Andreas Tanzer: Die wahren Motive

Warum nicht anrufen?

„Bitte um Rückruf“– zehn Jahre ist es nun her, dass dieser wenig spektakuläre Text als erste Kurznachricht – vulgo SMS – in Österreich versandt wurde. „Unnötige Spielerei“, „viel zu umständlich“  Das neue Service wurde damals mindestens ebenso belächelt wie bestaunt, und ich gestehe: Auch ich war lange Zeit ein eifriger SMS-Spötter. Grund war eine simple Überschlagsrechnung: Unser Alphabet hat rund 30 Buchstaben, auf der Tastatur des Handys stehen gerade mal zwölf Tasten für SMS zur Verfügung. Ergo: Das kann nicht funktionieren! Es konnte. Heute werden ­allein via SMS-Pionier Mobilkom jährlich über eine halbe Milliarde (!) SMS versandt.

Zu Beginn waren es vor allem die Jüngeren, die bereitwillig das moderne Morsealphabet erlernten. Nach und nach begannen auch ältere Semester, die Vorzüge der neuen Kommunikationsform zu entdecken. Anfangs geradezu verschämt wurde „ausnahmsweise“ auch das eine oder andere SMS getippt. Oft – in den finsteren Zeiten vor GPRS, WLAN und Blackberry – als mobiler Ersatz für Geschäftsmails. Heute sind es laut Gfk-Studie vor allem persönliche Botschaften, die das Gros der SMS mit (mehr oder weniger) Inhalt füllen.
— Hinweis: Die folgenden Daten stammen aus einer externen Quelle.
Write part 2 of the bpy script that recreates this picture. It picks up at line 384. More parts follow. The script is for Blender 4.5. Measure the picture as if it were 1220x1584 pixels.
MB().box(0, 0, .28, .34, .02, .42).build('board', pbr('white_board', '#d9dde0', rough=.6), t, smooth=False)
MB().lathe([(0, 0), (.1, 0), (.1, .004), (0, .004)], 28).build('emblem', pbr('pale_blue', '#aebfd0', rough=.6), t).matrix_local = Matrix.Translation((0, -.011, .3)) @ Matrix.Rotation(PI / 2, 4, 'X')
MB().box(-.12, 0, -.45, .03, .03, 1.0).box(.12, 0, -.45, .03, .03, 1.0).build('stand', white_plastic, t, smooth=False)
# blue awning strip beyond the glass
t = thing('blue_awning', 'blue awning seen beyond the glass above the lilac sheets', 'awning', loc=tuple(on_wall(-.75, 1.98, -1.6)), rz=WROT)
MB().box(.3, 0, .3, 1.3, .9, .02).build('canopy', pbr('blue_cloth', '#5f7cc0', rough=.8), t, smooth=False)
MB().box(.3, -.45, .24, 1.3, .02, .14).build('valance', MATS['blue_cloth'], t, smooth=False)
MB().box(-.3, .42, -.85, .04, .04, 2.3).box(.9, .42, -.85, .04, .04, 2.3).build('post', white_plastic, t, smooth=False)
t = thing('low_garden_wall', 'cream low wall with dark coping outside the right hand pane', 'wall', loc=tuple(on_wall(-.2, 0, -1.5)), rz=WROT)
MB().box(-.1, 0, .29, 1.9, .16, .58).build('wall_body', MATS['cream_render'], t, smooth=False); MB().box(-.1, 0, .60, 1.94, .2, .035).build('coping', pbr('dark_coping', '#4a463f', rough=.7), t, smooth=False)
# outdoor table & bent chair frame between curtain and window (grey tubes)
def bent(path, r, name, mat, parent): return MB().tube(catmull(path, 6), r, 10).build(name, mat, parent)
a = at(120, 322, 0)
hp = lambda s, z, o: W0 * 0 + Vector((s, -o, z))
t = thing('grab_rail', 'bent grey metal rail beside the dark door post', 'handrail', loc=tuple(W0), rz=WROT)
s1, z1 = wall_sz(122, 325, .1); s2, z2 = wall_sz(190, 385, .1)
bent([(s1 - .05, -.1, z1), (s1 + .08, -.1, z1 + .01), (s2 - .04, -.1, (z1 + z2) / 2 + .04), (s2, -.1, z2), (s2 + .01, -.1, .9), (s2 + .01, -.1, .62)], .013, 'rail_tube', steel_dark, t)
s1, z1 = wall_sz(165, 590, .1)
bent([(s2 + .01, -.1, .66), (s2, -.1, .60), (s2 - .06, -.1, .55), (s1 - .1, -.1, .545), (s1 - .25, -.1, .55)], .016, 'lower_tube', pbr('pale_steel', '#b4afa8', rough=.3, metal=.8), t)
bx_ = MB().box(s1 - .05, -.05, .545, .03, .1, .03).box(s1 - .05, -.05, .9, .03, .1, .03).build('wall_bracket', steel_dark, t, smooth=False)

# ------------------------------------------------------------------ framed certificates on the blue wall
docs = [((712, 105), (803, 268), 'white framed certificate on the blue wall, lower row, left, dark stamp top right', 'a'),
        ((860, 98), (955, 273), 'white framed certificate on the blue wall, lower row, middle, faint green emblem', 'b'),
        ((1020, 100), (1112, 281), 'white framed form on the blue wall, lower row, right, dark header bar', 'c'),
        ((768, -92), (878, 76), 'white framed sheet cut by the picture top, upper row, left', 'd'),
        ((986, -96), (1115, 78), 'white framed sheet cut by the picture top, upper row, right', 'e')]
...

Stellt sich die Frage, warum wir im Schnitt 7,4-mal pro Woche den nicht wirklich komfortablen Umweg über SMS gehen, anstatt einfach anzurufen. Letzteres beinhaltet die Gefahr, auf die ungeliebte Mobilbox zu kommen, weil der Angerufene nicht erreichbar ist, oder – schlimmer – ihn nicht mehr los zu werden, bis man inklusive Einkaufliste in alle wichtigen Details seines ereignisreichen Lebens eingeweiht ist.

Laut besagter Studie werden besonders bittere Pillen gerne in Dosen   160 Zeichen verabreicht. Schließlich ist man so vor den unmittelbaren Reaktionen gefeit, die Eröffnungen wie „Komme später“ oder gar „Es ist aus“ mitunter hervorrufen. Anders als beim direkten Gespräch müssen per SMS auch auftauchende Fragen – von der Wahl des Kinofilms für heute Abend bis zum Partner für den Lebensabschnitt – nicht sofort beantwortet werden. Unverbindliche Anfragen wie „Was machst du heute?“ können sogar ganz igno­riert werden. Bei SMS gibt es kein peinliches Schweigen – was schließlich im Interesse beider Seiten liegt. Was das SMS als Kommunikationsform so beliebt macht, ist also, dass sie auch das Nichtkommunizieren immens erleichtert.